Pope Shenouda III, the head of the Egyptian Coptic Orthodox church for 40 years, has died in Cairo after a long illness at the age of 89.

His death comes at a particularly tense moment for Egypt’s estimated 8 million Christians who feel they face an uncertain future as Islamists of various stripes from moderates to ultraconservatives have come to dominate politics following last year’s overthrow of Hosni Mubarak, the former president.

A charismatic man who enjoyed the respect of large swaths of the Egyptian population, Pope Shenouda steered the Coptic Church through four difficult decades marked by increasingly frequent eruptions of deadly sectarian violence targeting Christians.

In 1981, Anwar Sadat sent him into internal exile at a desert monastery because he criticised the former president for failing to rein in Muslim extremists carrying out attacks against Christians.

The Pope had already angered Sadat by banning Copts from travelling to Jerusalem to visit Christian holy places after Egypt signed its peace deal with Israel in 1979. Aware that the peace had many opponents at home and in the region, he feared that allowing his community to visit Israel would deepen divisions with Muslims and open Copts to accusations of lacking patriotism.

His insistence that his flock would only go to Jerusalem after Palestinian rights had been restored earned him lasting respect in Egypt and across the Arab world.

The Pope’s internal exile lasted until 1985 when Sadat’s successor, Hosni Mubarak, lifted the restrictions on him.

Thereafter, the Christian leader eschewed public confrontation with the country’s rulers, preferring to resort to back channels to negotiate solutions to the problems of Copts who were facing rising sectarianism. He also came to regard the Mubarak regime and the ruling National Democratic party as bulwarks against Muslim extremism.

In practice, this meant the church pledged its political support and that of its millions of loyal followers to Mr Mubarak and the NDP to ensure a measure of protection for Christians. In recent years, however, the regime’s guarantees looked increasingly frayed as Christians faced huge difficulties obtaining government permits to build churches and as the frequency of attacks increased.

In addition, the close relationship between the Coptic church and the Mubarak regime, particularly its all-powerful security services, sometimes turned into a liability provoking Muslim anger against the church. On two occasions in recent years, public opinion was outraged when police handed over to church officials the wives of priests who had wanted to convert to Islam in order to divorce their husbands.

Divorce is severely restricted by the Coptic Church, which became even more socially conservative under the leadership of Pope Shenouda.
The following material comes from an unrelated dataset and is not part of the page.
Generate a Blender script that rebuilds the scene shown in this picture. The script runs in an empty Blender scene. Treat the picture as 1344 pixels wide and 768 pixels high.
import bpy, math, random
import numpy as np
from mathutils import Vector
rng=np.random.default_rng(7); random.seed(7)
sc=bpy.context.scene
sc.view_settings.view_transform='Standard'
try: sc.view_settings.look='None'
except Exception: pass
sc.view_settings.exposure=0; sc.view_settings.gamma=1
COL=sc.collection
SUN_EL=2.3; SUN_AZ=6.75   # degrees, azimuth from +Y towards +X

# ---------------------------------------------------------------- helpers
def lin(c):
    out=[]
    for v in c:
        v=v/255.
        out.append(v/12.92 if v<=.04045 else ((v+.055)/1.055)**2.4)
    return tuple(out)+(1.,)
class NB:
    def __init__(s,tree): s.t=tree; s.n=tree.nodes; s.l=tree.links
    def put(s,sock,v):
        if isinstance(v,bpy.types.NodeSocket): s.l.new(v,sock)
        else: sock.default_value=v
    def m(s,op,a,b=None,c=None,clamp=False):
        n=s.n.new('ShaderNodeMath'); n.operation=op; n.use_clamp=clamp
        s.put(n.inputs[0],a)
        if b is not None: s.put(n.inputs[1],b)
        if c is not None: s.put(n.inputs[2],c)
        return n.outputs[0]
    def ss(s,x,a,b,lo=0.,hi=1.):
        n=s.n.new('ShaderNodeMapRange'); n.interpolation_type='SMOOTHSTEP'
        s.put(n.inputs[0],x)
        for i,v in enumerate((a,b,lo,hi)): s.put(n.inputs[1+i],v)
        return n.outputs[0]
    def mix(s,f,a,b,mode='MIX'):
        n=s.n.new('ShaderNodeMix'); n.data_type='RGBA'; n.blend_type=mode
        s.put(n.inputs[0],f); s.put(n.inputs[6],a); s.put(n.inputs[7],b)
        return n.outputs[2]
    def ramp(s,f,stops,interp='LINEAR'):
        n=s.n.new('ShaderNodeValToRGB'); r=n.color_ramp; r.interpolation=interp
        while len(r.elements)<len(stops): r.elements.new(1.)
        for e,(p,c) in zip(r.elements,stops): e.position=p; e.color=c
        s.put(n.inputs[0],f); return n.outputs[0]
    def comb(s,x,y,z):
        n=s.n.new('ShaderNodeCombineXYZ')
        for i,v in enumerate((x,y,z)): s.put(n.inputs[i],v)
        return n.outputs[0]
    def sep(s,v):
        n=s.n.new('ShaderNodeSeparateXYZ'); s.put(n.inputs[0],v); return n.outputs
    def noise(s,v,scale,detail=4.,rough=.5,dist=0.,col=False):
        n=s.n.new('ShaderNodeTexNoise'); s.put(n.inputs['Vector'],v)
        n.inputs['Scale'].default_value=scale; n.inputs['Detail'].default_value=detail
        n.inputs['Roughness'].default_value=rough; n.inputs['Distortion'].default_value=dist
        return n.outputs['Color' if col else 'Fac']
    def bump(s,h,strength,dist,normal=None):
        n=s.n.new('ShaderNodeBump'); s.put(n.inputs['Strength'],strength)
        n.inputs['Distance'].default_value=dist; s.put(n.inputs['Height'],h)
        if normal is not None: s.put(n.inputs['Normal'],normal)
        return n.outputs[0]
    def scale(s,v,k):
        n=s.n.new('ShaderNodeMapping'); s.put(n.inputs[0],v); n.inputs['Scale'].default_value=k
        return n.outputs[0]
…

He led changes to the rules abolishing all possible grounds for the granting of divorce except for adultery.

Although deeply revered by his community, since the revolution Pope Shenouda started to face the beginnings of dissent from young Christian activists frustrated at what they saw as the failure of the Church’s soft approach to ensure the community’s rights. Activists have organised demonstrations and sit-ins, in defiance of the Pope’s orders, to protest against attacks targeting churches.

As the news spread of the Pope’s death on Sunday, thousands of Egyptian Christians congregated at the main Cairo cathedral to mourn the only head of church most of them have ever known. A new leader will be chosen in the coming weeks according to ancient procedures, but already it is known that there are power struggles behind the scenes focusing on the succession.